Tidak sembarangan orang bisa nukang (bekerja sebagai Tukang) karena nukang itu berkaitan dengan turunan, sifat, bakat bahkan pendidikan seseorang.
Pengalaman menunjukan bahwa faktor keturunan bisa menyebabkan orang jadi biasa nukang, baik di rumah ataupun di tempat kerjanya.
Misalnya seorang Bapak yang berprofesi sebagai Tukang Bangunan. Profesi ini sangat bisa menurun ke anaknya karena anaknya terbiasa melihat kegiatan Bapaknya. Bakat sang anakpun dapat timbul dengan sedikit dibimbing oleh Bapaknya.
Ini terjadi pada diri saya. Kakek saya dulu memang bukan seorang Tukang Bangunan tapi Beliau sangat senang mengerjakan sendiri apa saja di rumahnya. Dari mulai memperbaiki rumah bahkan sampai membuat kandang ayam.
Perilaku ini menurun ke saya sampai sekarang sehingga saya pun selalu berusaha memperbaiki segala sesuatu yang kurang baik di rumah.
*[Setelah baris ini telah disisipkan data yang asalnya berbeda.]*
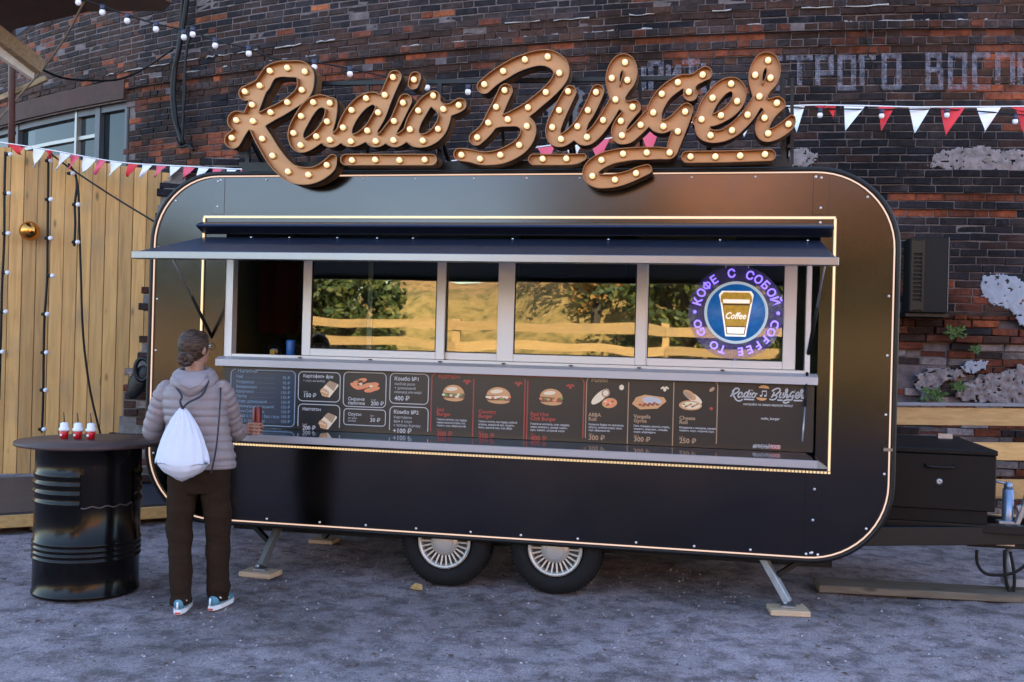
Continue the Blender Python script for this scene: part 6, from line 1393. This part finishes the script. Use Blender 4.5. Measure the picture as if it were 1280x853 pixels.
    tie = MB(); tie.tube([bc+Vector((.02+.030*math.cos(a), .018, .012+.030*math.sin(a))) for a in [2*PI*i/14 for i in range(15)]], .006, 6); fin(tie).build('hair_tie', mat('hair_tie', (.03, .02, .03), .6), root)
    # --- jacket with quilted channels
    def q(z, sp=.050, amp=.075): return 1+amp*(abs(math.sin(PI*z/sp))**.5-.75)
    J = MB(); prof = [(.850, .188, .118, .012), (.868, .200, .128, .012), (.92, .200, .130, .008), (1.0, .190, .126, -.004), (1.08, .186, .124, -.018), (1.16, .188, .124, -.030), (1.24, .188, .118, -.040), (1.30, .175, .108, -.045), (1.345, .140, .092, -.045), (1.375, .100, .080, -.045), (1.405, .074, .070, -.045)]
    rings = []; z = prof[0][0]
    while z < prof[-1][0]:
        a = [np.interp(z, [p[0] for p in prof], [p[i] for p in prof]) for i in (1, 2, 3)]; f = q(z) if z < 1.33 else 1
        rings.append((Vector((a[2], .0, z+.006*math.sin(z*40))), a[0]*f, a[1]*f*(1 if z < .9 else 1), X, Y)); z += .006
    J.loft(rings, 40)
    def sleeve(sh, el, wr, rs):
        P = smooth_path([sh+(sh-el)*.06, sh, sh.lerp(el, .5)+Vector((0, -.004, 0)), el, el.lerp(wr, .5)+Vector((0, 0, -.006)), wr], 14); Ls = [0]
        for a, b in zip(P, P[1:]): Ls.append(Ls[-1]+(b-a).length)
        T_ = Ls[-1]; J.tube(P, [float(np.interp(l/T_, (0, .12, .3, .5, .62, .9, .97, 1), rs))*q(l, .047, .15) for l in Ls], 24)
    sleeve(shR, elR, wrR+Vector((.0, 0, .0)), (.046, .065, .066, .058, .056, .044, .037, .029)); sleeve(shL, elL, wrL, (.046, .066, .067, .061, .058, .048, .040, .034))
    fin(J); jm = mat('quilted_nylon', (.255, .215, .228), .42, spec=.3, var=.12, vscale=8, bump=.25, bscale=55); put(remesh(J, .005, 1), 'jacket', jm, root)
    hdm = mat('hood_nylon', (.265, .225, .24), .5, spec=.3, bump=.2, bscale=40)
    C_ = MB(); nk = Vector((-.045, .005, 1.395))
    for (rx, ry, dz, r_, tilt) in ((.098, .088, .0, .030, .26), (.108, .094, -.030, .034, .42), (.086, .076, .022, .020, .2)):
        C_.tube([nk+X*rx*math.cos(a)+Y*ry*math.sin(a)+Vector((0, 0, dz+tilt*ry*math.sin(a)*.9)) for a in [2*PI*i/30 for i in range(31)]], r_, 12)
    # pouch hanging down the back
    bk = nk-Y*.088
    C_.loft([(bk+Vector((.0, .02, .015)), .100, .026, X, Y), (bk+Vector((0, -.004, -.02)), .112, .042, X, Y), (bk+Vector((0, -.018, -.055)), .100, .046, X, Y), (bk+Vector((.004, -.022, -.085)), .072, .040, X, Y), (bk+Vector((.006, -.020, -.112)), .040, .028, X, Y), (bk+Vector((.006, -.012, -.128)), .014, .014, X, Y)], 24)
    fin(C_); put(remesh(C_, .006, 5), 'hood', hdm, root)
    cf = MB(); cf.tube([bk+Vector((-.092, -.030, .0)), bk+Vector((-.060, -.060, -.042)), bk+Vector((.0, -.074, -.072)), bk+Vector((.055, -.066, -.05)), bk+Vector((.098, -.034, .006))], .0045, 6); fin(cf).build('hood_seam', hdm, root)
    hmh = MB(); hmh.loft([(Vector((.012, 0, .846)), .196, .124, X, Y), (Vector((.012, 0, .852)), .201, .129, X, Y), (Vector((.012, 0, .864)), .201, .129, X, Y), (Vector((.012, 0, .870)), .196, .124, X, Y)], 36); fin(hmh).build('jacket_hem', jm, root)
    # --- trousers
    Tr = MB()
    Tr.loft([(Vector((.004, 0, .70)), .155, .085, X, Y), (Vector((.004, 0, .78)), .182, .112, X, Y), (Vector((.004, 0, .86)), .184, .118, X, Y), (Vector((.0, 0, .92)), .16, .10, X, Y)], 30)
    def leg(hp, kn, an, s):
        P = smooth_path([hp, hp.lerp(kn, .5), kn, kn.lerp(an, .5), an+Vector((0, 0, -.028))], 16); n_ = len(P); rad = []
        for i, p in enumerate(P):
            t_ = i/(n_-1); r_ = float(np.interp(t_, (0, .25, .5, .75, .93, 1), (.088, .085, .074, .068, .065, .063)))
            fold = .0030*math.sin(p.z*52+s)*max(0, 1-abs(p.z-.12)*7)+.002*math.sin(p.z*31+2*s)
            rad.append(r_+fold)
        Tr.tube(P, rad, 22)
    leg(hipL, knL, anL, 0); leg(hipR, knR, anR, 2)
    fin(Tr); me = remesh(Tr, .007, 2)
    for v in me.vertices:      # cloth folds
        n1 = noise.noise((v.co.x*7, v.co.y*7+v.co.x*5, v.co.z*11)); n2 = 1-abs(noise.noise((v.co.x*6+v.co.z*9, v.co.y*6, v.co.z*15)))*2; v.co += v.normal*(n1*.011+n2**3*.003)
    put(me, 'trousers', mat('brown_trousers', (.026, .014, .008), .85, spec=.15, var=.25, vscale=9, bump=.3, bscale=90), root)
    # --- shoes
    for (an, ang, lab) in ((anL, math.radians(12), 0), (anR, math.radians(28), 1)):
        f = Vector((math.sin(ang), math.cos(ang), 0)); s_ = Vector((f.y, -f.x, 0)); b = Vector((an.x, an.y, 0))-f*.07
        up = MB(); up.loft([(b+f*-.002+Vector((0, 0, .05)), .024, .026, s_, Vector((0, 0, 1))), (b+f*.03+Vector((0, 0, .056)), .036, .036, s_, Vector((0, 0, 1))), (b+f*.09+Vector((0, 0, .058)), .038, .036, s_, Vector((0, 0, 1))), (b+f*.16+Vector((0, 0, .044)), .043, .026, s_, Vector((0, 0, 1))), (b+f*.215+Vector((0, 0, .036)), .036, .018, s_, Vector((0, 0, 1))), (b+f*.24+Vector((0, 0, .032)), .018, .010, s_, Vector((0, 0, 1)))], 16)
        sh = fin(up).build('shoe', mat('teal_shoe', (.10, .28, .38), .7, var=.4, vscale=30), root)
        so_ = MB(); out = [(-.012, .018), (-.012, -.018), (.04, -.036), (.12, -.040), (.19, -.042), (.235, -.026), (.247, 0), (.235, .026), (.19, .042), (.12, .040), (.04, .036)]
        n_ = len(out); vs = [b+f*u*1.0+s_*v+Vector((0, 0, z)) for z in (0, .026) for u, v in out]; so_.add(vs, [(i, (i+1) % n_, n_+(i+1) % n_, n_+i) for i in range(n_)]+[tuple(range(n_)), tuple(reversed(range(n_, 2*n_)))]); fin(so_).build('sole', mat('white_sole', (.72, .74, .78), .6), sh)
        rd = MB(); vs = [b+f*(u*1.01-.001)+s_*v*1.03+Vector((0, 0, z)) for z in (.0, .010) for u, v in out[:4]+out[-2:]]; rd.add([b+f*-.0135+s_*v+Vector((0, 0, z)) for v, z in ((-.016, .002), (.016, .002), (.016, .012), (-.016, .012))], [(0, 1, 2, 3)]); fin(rd).build('heel_patch', mat('red_heel', (.55, .05, .03), .6), sh)
        st = MB(); st.tube([b+f*.02+s_*.041+Vector((0, 0, .075)), b+f*.07+s_*.045+Vector((0, 0, .045)), b+f*.13+s_*.047+Vector((0, 0, .05))], .004, 6); st.tube([b+f*-.022+s_*0+Vector((0, 0, .075)), b+f*-.027+Vector((0, 0, .035))], .006, 6); fin(st).build('shoe_stripe', M_WHT, sh)
    # --- the red can (held) and the drawstring bag (on the back)
    cn = empty('drink_can', Wd(Hc), 'dark red drink can held in the hand over the steel counter', 'can')
    mb = MB(); cz = Hc+Vector((0, 0, -.062)); mb.lathe(cz, [(.001, 0), (.023, 0), (.0295, .008), (.030, .012), (.030, .150), (.026, .160)], 28); fin(mb).build('can_body', mat('can_red', (.11, .006, .010), .3, .3), cn)
    mb = MB(); mb.lathe(cz, [(.0262, .160), (.0268, .164), (.025, .1635), (.024, .159), (.001, .159)], 28); fin(mb).build('can_lid', M_ALU, cn)
    bag = empty('drawstring_bag', Wd((-.075, -.19, .79)), 'white drawstring bag hanging on the back of the person', 'bag')
    Bg = MB(); bp = [(.792, .030, .020), (.800, .075, .034), (.822, .112, .055), (.86, .138, .072), (.895, .150, .076), (.92, .149, .074), (.97, .138, .066), (1.03, .117, .056), (1.09, .090, .046), (1.14, .064, .036), (1.18, .038, .028), (1.205, .020, .018), (1.213, .014, .014)]
    N_ = 72; vs = []; zz = .792; lv = []
    while zz < 1.2135: lv.append(zz); zz += .008
    for z in lv:
        rx = np.interp(z, [b[0] for b in bp], [b[1] for b in bp]); ry = np.interp(z, [b[0] for b in bp], [b[2] for b in bp]); u = (z-.79)/.42; cx = -.103+.010*(1-u)+.0*z; cy = -.128-ry*.95-.016*(1-u)
        for k in range(N_):
            a = 2*PI*k/N_; g = 1+.13*u**.9*math.cos(a*13+1.5*math.sin(z*9))+(.06)*noise.noise((math.cos(a)*2.2, math.sin(a)*2.2, z*9)); sag = .012*math.cos(a*3+1)*(1-u)
            vs.append(Vector((cx, cy, z-(.030*abs(math.cos(a))**2*(1 if u < .25 else 0)*-1 if u < .25 else 0)+sag*.3))+X*rx*math.cos(a)*g*1.0+Y*ry*math.sin(a)*g)
    m_ = len(lv); Bg.add(vs, [(i*N_+k, i*N_+(k+1) % N_, (i+1)*N_+(k+1) % N_, (i+1)*N_+k) for i in range(m_-1) for k in range(N_)]+[tuple(range(N_-1, -1, -1)), tuple((m_-1)*N_+k for k in range(N_))], 0, True)
    fin(Bg).build('bag_body', mat('white_bag_cloth', (.56, .57, .66), .65, bump=.35, bscale=18), bag)
    top = Vector((-.103, -.165, 1.208)); cd_ = MB()
    cd_.tube(smooth_path([top, top+Vector((.03, -.012, .035)), Vector((.000, -.160, 1.285)), Vector((.030, -.120, 1.350)), Vector((.040, -.03, 1.385))], 4), .0065, 8)
    cd_.tube(smooth_path([top, top+Vector((-.015, -.01, .04)), Vector((-.11, -.15, 1.28)), Vector((-.145, -.09, 1.33)), Vector((-.15, .0, 1.355))], 4), .0065, 8)
    cd_.tube(smooth_path([Vector((.105, -.09, 1.325)), Vector((.104, -.150, 1.25)), Vector((.098, -.178, 1.12)), Vector((.088, -.186, .98)), Vector((.068, -.190, .86)), Vector((.060, -.185, .835))], 4), .005, 8)
    fin(cd_).build('bag_cord', mat('navy_cord', (.02, .02, .035), .7), bag)
person()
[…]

Walaupun dulu, waktu kecil, saya tidak pernah diajarin nukang oleh Kakek tapi hanya melihat Beliau mengerjakan hal-hal tersebut.
Kelihatannya bakat nukang tersebut menurun ke saya saja bukan ke Kakak atau Adik saya. Kakak atau Adik saya selalu memanggil Tukang Bangunan atau Tukang Service untuk memperbaiki sesuatu di rumahnya dengan segala perintilannya.
Selain bakat, sifat juga dapat mempengaruhi kegiatan nukang ini. Saya memiliki sifat ingin tahu, sehingga apapun masalahnya saya pelajari dulu. Bila memungkinkan untuk ditangani sendiri, kenapa harus panggil orang lain? Bukan tak ingin berbagi tapi pikirannya... "Yaaah gitu aja masa ngga bisa sih?"
Karena itu, dulu saya kuliah di Teknik Industri yang berkaitan dengan segala macam urusan Teknik seperti mesin dan elektronik. Walaupun demikian bakat saya lebih cenderung ke mekanikal dibanding ke elektrikal. Beda dengan Kakak dan Adik saya yang mengambil jurusan Management.
Pengalaman tak terlupakan ketika jaman masih jadi Mahasiswa, saya bongkar mesin mobil sendiri karena penasaran saja, masa sih ngga bisa?
Melihat saya belepotan oli, Ibu saya tanya, "Ngapain kamu?"
"Lagi betulin mobil Bu", jawab saya.
"Oo.. betulin sendiri? Kakak kamu mana bisa.. biasanya dibawa ke bengkel".
Kata-kata itu masih teringat sampai sekarang, karena itu saya berkesimpulan bahwa latar belakang pendidikan juga bisa berpengaruh pada sifat nukang seseorang.
Sejak remaja sampai setua ini, apalagi setelah pensiun kerja, biasanya saya selalu mencari kesibukan dengan mengerjakan apa saja yang rusak tapi masih bisa diperbaiki dan apa saja yang saya inginkan.
Misalnya:
- Merubah warna rumah dengan mengecat eksterior dan interior rumah.
- Memperbaiki genteng bocor dengan masuk kedalam plafon rumah.
- Memasang antena TV dengan memanjat atap rumah.
- Berkebun, babat rumput, bersihkan got.
- Memperbaiki beberapa peralatan rumah tangga yang bermasalah, seperti kompor, rice cooker, oven, tabung gas, pompa air, WiFi, mobil, sepeda motor, kaset kusut dan lain-lain.
Jika hasil pekerjaan bagus maka akan ada kepuasan tersendiri. Tapi jika hasil pekerjaan malah jadi tambah rusak, saya pun beralasan "Lha Tukangnya kan amatiran".
Rasa-rasanya bakat nukang ini tidak menurun ke semua anak saya tapi menurun ke salah satu anak saya yang saat ini gemar utak atik sesuatu. Biarlah dia mengembangkan bakatnya. Karena nukang ini memang tidak bisa dipaksakan kepada seseorang.